En el curso de la historia, tanto la Iglesia de Roma como la de Constantinopla han experimentado la lección del grano de trigo. Juntos veneramos muchos de los mismos mártires cuya sangre, en las celebradas palabras de Tertuliano, se tornaron semilla de nuevos cristianos (Apologeticum 50,13). Con ellos, compartimos la misma esperanza que impulsa a la Iglesia a “avanzar, como un extranjero en tierra extraña, en medio de las persecuciones del mundo y los consuelos de Dios” (Lumen Gentium, 8, cf. San Agustín, De Civ. Dei, XVIII,51,2). Por su parte, el siglo que acabamos de culminar vio también valientes testigos de la fe, tanto en oriente como en occidente. Aun hoy, hay muchos de estos testigos en diversas partes del mundo. Los recordamos en nuestras oraciones y, del modo que podamos, les ofrecemos nuestro apoyo, mientras urgimos a todos los líderes del mundo a respetar la libertad religiosa como un derecho humano fundamental.

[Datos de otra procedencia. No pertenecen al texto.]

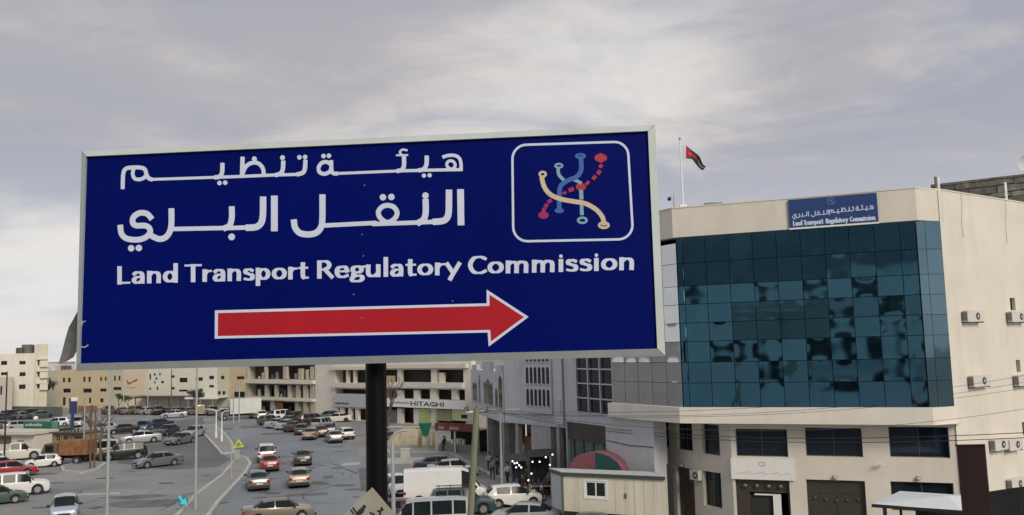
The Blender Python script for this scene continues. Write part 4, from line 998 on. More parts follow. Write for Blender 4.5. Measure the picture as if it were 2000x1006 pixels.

La Liturgia Divina en la cual hemos participado fue celebrada de acuerdo al rito de San Juan Crisóstomo. La cruz y la resurrección de Jesucristo se han hecho místicamente presentes. Para nosotros los cristianos esta es la fuente y signo de esperanza continuamente renovada. Encontramos esa esperanza bellamente expresada en el antiguo texto que conocemos como la Pasión de San Andrés: “te saludo, oh Cruz, consagrada por el Cuerpo de Cristo y adornada por sus miembros como por preciosas perlas...Que los fieles conozcamos tu alegría, y los dones que conservas atesorados...”

Esta fe en la muerte redentora de Cristo en la cruz, y esta esperanza que el Cristo Resucitado ofrece a toda la familia humana, son compartidos igualmente por todos nosotros, ortodoxos y católicos. Que nuestra oración y acción diarias se inspiren en el ferviente deseo no solo de estar presentes en la Divina Liturgia, sino de poder celebrarla juntos, de participar en la única mesa del Señor, compartiendo el mismo pan y el mismo cáliz. Que nuestro encuentro de hoy día sirva de impulso y dichosa anticipación del don de la plena comunión. ¡Y que el Espíritu de Dios nos acompañe en nuestro caminar!